Passage taken from 'The History of Pues' by John Mason Neale
Web site http://justus.anglican.org/resources/pc/neale/pues.html
In 1641, Dr. Pocklington, already hated by the Puritans for His Sunday no Sabbath, published his Altare Christianum. In the second edition of this work, he inserted the following passage, which is not to be found in the first:
"The practice of piety was then (in the Primitive Church) performed in kneeling before the Saviour and Redeemer. The stools they had were either none, or none but fallstools, to come and fall down and kneel before the LORD. (This etymology is, I need not say, more pious than correct.) Ambition to step up into the highest rooms and seats, and there to enclose and enthronize themselves, was confined to pharisaical feasts and synagogues; holy men and good Christians had no such custom in those times - sought no such state and ease - nor did the Church of God. The Churches of God did and do detest the profaneness that is and may be committed in close and exalted pews".
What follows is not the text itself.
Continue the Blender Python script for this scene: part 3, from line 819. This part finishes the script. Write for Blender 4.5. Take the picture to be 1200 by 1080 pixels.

This book was licensed by Dr. Bray, domestic chaplain to Archbishop Laud, a man mentioned favourably in a letter written to that holy Martyr by Dr. Montague, when Bishop of Chichester. But afterwards changing his principles, he wrote A Sermon of the Blessed Sacrament, professedly in answer to Pocklington's Altare Christianum. At. p. 52, is the following sentence. "He (Pocklington) saith that close and exalted pews are profane, and were detested by the Church of God. Which is but his foolish and fond conceit."
The end of Pocklington's history is soon told Feb. 12 1641, it was ordered by the House of Lords that he should be deprived, his two books publickly burnt by the common hangman, and himself made incapable of preferment, and forbidden to go to court. Soon after, says Walker, he died of grief.